▸ Instructions for the task
Each line of the material below should be reproduced exactly.

------------------------------------------------

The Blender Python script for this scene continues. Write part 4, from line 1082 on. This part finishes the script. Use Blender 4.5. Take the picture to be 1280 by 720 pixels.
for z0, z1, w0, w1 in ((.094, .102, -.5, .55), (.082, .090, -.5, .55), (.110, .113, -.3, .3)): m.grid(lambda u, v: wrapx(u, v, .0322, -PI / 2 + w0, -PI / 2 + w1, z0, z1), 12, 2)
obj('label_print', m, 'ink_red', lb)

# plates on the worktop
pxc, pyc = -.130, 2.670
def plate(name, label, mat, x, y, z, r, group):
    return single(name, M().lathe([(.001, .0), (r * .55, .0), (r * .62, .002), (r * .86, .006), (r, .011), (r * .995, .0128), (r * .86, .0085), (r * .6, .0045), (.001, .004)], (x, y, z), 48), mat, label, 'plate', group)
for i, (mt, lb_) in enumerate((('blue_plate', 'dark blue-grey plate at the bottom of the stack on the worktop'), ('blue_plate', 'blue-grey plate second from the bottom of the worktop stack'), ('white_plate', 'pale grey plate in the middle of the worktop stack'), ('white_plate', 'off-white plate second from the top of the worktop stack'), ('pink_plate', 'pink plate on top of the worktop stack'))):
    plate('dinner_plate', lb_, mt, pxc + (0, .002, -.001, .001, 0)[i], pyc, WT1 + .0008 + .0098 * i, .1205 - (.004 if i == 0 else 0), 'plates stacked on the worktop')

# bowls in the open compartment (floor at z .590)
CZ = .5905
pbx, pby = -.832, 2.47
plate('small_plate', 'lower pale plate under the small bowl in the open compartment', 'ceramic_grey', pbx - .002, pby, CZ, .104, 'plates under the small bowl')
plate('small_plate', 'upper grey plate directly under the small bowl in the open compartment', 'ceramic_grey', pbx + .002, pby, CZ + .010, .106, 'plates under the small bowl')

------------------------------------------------

▸ Exercise result
The Blender Python script for this scene continues. Write part 4, from line 1082 on. This part finishes the script. Use Blender 4.5. Take the picture to be 1280 by 720 pixels.
for z0, z1, w0, w1 in ((.094, .102, -.5, .55), (.082, .090, -.5, .55), (.110, .113, -.3, .3)): m.grid(lambda u, v: wrapx(u, v, .0322, -PI / 2 + w0, -PI / 2 + w1, z0, z1), 12, 2)
obj('label_print', m, 'ink_red', lb)

# plates on the worktop
pxc, pyc = -.130, 2.670
def plate(name, label, mat, x, y, z, r, group):
    return single(name, M().lathe([(.001, .0), (r * .55, .0), (r * .62, .002), (r * .86, .006), (r, .011), (r * .995, .0128), (r * .86, .0085), (r * .6, .0045), (.001, .004)], (x, y, z), 48), mat, label, 'plate', group)
for i, (mt, lb_) in enumerate((('blue_plate', 'dark blue-grey plate at the bottom of the stack on the worktop'), ('blue_plate', 'blue-grey plate second from the bottom of the worktop stack'), ('white_plate', 'pale grey plate in the middle of the worktop stack'), ('white_plate', 'off-white plate second from the top of the worktop stack'), ('pink_plate', 'pink plate on top of the worktop stack'))):
    plate('dinner_plate', lb_, mt, pxc + (0, .002, -.001, .001, 0)[i], pyc, WT1 + .0008 + .0098 * i, .1205 - (.004 if i == 0 else 0), 'plates stacked on the worktop')

# bowls in the open compartment (floor at z .590)
CZ = .5905
pbx, pby = -.832, 2.47
plate('small_plate', 'lower pale plate under the small bowl in the open compartment', 'ceramic_grey', pbx - .002, pby, CZ, .104, 'plates under the small bowl')
plate('small_plate', 'upper grey plate directly under the small bowl in the open compartment', 'ceramic_grey', pbx + .002, pby, CZ + .010, .106, 'plates under the small bowl')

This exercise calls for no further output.